#### Your goal:
Up to and including the line with "from mathutils.geometry import", reproduce the listing below exactly, beginning at its first line.

#### Dataset excerpt:
=====
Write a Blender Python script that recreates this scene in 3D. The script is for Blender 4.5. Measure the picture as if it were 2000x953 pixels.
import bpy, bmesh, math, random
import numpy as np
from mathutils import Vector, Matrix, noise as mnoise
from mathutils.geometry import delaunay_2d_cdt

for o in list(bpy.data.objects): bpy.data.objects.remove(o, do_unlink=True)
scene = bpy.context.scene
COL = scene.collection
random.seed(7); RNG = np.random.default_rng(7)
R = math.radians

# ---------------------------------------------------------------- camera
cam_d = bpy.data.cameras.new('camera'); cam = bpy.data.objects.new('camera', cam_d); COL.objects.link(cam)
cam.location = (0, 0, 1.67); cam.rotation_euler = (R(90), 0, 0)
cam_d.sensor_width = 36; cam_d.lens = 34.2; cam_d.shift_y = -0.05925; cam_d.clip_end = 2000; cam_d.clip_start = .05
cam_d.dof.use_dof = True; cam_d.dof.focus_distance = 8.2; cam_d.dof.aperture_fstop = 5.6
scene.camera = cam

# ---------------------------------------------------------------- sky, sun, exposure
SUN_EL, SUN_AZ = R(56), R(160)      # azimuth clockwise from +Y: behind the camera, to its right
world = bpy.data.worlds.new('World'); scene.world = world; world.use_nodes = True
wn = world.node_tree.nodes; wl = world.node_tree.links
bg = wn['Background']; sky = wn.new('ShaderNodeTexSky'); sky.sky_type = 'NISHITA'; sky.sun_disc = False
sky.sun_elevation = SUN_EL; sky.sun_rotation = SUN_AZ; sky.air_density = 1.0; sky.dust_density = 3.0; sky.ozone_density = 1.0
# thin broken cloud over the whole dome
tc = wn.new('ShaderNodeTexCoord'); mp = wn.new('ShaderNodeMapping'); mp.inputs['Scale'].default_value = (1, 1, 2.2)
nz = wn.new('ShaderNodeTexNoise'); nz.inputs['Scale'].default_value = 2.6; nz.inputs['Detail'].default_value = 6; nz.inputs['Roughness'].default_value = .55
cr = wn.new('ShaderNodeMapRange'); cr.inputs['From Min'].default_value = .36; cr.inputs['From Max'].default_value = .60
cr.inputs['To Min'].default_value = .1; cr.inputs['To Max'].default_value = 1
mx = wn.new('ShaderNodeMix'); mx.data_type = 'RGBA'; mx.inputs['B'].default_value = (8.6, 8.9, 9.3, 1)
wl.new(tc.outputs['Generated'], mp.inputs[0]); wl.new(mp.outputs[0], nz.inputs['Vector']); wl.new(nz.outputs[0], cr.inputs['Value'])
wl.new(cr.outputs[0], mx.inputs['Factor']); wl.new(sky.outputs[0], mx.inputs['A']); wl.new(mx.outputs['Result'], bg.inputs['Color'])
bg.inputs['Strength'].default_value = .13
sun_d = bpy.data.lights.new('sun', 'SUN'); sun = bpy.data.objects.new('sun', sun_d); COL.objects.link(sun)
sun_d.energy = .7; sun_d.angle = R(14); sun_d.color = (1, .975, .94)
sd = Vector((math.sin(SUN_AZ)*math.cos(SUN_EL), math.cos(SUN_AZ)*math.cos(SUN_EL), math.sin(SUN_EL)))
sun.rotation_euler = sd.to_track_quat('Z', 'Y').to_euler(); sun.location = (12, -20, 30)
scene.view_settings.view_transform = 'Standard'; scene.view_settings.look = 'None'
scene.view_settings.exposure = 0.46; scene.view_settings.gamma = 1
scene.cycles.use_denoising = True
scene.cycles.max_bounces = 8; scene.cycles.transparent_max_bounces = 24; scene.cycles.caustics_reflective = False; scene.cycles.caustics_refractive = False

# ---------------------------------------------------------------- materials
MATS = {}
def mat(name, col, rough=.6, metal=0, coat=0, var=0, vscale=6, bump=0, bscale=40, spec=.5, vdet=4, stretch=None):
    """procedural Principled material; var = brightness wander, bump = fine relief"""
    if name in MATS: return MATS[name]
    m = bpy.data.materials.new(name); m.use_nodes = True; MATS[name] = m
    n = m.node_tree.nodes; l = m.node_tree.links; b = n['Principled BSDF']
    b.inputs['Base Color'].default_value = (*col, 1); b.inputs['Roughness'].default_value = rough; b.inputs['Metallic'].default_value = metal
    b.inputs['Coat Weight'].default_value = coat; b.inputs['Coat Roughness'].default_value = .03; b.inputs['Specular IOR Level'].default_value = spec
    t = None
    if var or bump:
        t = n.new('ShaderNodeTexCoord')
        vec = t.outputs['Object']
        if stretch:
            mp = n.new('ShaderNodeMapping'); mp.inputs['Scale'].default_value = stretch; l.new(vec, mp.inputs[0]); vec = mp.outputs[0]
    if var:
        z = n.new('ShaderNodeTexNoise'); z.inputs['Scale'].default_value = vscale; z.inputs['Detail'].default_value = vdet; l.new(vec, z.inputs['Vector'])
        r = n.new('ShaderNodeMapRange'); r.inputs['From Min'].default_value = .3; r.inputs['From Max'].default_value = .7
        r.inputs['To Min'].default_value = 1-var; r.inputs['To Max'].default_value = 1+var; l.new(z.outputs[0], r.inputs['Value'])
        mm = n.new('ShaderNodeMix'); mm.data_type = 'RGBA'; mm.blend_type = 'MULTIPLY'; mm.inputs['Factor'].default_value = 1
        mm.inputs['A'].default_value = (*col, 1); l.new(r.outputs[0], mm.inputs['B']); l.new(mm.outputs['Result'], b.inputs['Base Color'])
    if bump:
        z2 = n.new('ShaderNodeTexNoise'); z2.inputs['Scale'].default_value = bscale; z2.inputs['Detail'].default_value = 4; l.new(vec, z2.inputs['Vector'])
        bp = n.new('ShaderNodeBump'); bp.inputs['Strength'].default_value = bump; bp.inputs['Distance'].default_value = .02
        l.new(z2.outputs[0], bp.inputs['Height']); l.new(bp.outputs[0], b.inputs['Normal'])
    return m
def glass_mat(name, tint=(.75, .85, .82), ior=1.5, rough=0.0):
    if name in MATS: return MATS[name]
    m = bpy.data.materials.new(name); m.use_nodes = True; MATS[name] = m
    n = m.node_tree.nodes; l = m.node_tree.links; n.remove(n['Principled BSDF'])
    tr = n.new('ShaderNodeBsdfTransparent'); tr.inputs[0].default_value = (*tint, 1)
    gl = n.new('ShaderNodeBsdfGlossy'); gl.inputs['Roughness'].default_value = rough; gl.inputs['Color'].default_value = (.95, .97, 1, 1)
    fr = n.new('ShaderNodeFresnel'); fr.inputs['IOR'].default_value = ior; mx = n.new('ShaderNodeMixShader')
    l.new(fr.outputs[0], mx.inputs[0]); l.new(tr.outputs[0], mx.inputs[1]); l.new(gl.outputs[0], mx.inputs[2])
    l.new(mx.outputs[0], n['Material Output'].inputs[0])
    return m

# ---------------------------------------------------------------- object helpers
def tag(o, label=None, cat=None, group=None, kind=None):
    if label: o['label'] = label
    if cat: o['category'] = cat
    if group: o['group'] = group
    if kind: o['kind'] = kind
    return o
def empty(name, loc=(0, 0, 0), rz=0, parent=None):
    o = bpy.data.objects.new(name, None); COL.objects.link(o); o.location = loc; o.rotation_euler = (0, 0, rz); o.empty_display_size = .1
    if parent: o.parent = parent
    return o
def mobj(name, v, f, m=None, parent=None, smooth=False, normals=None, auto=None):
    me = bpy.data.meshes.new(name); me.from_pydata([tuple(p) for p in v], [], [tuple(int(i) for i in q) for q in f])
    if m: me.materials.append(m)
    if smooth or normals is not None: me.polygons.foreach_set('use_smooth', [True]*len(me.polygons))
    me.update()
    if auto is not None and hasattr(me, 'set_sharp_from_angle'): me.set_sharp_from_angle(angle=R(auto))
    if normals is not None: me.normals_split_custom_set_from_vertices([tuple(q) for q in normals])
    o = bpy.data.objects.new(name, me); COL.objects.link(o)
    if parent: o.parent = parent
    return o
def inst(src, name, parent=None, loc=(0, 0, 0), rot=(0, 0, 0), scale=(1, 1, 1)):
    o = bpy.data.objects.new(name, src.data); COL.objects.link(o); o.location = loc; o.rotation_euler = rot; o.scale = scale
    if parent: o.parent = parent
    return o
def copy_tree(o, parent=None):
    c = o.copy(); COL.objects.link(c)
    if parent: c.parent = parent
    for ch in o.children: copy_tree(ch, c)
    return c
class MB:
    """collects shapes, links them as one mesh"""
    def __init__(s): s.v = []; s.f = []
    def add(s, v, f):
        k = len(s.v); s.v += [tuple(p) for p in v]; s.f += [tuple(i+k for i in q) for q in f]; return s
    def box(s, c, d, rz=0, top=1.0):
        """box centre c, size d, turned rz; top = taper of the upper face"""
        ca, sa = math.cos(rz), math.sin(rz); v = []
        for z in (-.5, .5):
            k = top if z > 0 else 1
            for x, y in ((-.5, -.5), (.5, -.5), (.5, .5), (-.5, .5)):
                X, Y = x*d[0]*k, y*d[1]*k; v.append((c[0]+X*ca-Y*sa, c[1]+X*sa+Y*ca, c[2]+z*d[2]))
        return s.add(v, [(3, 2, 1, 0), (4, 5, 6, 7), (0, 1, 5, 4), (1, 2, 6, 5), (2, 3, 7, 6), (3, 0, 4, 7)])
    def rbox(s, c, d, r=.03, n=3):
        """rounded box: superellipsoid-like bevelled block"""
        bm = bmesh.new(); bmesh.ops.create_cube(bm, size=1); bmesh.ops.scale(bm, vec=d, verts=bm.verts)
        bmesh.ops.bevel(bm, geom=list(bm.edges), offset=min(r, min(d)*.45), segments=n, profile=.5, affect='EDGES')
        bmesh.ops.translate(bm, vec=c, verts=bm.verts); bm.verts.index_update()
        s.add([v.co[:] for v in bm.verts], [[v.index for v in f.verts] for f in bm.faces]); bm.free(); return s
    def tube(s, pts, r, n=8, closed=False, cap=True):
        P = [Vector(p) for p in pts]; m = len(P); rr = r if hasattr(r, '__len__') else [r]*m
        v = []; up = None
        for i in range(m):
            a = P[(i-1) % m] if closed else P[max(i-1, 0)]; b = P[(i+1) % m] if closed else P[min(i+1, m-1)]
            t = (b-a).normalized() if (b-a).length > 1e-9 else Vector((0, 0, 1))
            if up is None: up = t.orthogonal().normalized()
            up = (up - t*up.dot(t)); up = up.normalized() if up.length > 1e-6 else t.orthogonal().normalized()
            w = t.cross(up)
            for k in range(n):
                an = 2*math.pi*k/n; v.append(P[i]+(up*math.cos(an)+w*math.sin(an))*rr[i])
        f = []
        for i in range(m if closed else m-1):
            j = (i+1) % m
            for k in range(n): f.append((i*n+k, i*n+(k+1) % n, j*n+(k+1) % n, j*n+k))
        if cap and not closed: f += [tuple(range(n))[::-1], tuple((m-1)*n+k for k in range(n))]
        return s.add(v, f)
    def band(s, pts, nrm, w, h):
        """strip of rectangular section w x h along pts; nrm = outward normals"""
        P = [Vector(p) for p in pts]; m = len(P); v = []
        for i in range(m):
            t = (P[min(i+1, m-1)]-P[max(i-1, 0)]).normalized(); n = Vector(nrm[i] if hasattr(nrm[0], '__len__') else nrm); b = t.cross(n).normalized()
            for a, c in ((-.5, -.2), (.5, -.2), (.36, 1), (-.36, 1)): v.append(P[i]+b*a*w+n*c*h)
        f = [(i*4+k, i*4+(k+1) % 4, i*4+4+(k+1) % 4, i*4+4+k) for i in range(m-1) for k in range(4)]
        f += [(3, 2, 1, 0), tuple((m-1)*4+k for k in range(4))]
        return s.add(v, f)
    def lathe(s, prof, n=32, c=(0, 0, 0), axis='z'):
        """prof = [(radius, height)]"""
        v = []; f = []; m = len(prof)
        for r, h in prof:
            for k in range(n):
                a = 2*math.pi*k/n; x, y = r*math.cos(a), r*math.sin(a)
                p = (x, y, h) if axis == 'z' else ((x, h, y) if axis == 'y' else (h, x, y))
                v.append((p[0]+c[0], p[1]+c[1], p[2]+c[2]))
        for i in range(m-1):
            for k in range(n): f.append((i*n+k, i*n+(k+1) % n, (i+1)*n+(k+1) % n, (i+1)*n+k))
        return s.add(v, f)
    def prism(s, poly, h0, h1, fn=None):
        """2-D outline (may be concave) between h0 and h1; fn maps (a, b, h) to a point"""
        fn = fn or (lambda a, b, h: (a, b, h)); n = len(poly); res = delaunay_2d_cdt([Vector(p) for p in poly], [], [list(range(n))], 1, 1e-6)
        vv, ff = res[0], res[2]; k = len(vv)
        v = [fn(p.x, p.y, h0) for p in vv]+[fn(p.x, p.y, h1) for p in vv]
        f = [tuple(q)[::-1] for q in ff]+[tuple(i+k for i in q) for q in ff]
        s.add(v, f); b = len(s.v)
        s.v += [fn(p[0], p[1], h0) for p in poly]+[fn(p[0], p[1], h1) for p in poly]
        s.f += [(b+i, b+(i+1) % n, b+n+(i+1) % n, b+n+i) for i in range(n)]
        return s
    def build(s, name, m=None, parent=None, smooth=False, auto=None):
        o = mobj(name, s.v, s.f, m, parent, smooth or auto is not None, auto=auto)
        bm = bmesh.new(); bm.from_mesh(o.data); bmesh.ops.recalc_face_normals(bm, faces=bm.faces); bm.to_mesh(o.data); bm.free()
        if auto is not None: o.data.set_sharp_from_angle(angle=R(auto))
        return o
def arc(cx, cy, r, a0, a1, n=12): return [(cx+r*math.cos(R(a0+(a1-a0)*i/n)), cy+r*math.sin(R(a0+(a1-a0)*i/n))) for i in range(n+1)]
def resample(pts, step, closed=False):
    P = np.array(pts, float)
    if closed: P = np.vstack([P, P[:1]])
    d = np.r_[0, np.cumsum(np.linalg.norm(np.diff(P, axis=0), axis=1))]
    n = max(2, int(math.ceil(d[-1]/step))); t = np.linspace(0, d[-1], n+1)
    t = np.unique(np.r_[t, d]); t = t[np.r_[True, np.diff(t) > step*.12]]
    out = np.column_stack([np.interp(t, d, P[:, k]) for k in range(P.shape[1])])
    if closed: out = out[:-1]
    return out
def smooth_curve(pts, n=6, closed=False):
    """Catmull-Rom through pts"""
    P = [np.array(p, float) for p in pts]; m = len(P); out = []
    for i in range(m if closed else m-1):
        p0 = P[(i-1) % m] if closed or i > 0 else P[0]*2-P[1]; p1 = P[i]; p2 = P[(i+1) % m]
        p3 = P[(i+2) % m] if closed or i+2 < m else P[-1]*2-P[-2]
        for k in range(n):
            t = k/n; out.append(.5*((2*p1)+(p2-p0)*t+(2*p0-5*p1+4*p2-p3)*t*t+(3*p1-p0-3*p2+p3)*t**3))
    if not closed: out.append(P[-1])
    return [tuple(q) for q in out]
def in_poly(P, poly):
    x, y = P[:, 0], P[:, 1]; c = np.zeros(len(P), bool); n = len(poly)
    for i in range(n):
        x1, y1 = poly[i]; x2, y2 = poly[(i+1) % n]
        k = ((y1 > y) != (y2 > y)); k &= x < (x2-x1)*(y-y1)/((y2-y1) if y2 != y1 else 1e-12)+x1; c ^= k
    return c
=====
#### Exercise response:
Write a Blender Python script that recreates this scene in 3D. The script is for Blender 4.5. Measure the picture as if it were 2000x953 pixels.
import bpy, bmesh, math, random
import numpy as np
from mathutils import Vector, Matrix, noise as mnoise
from mathutils.geometry import delaunay_2d_cdt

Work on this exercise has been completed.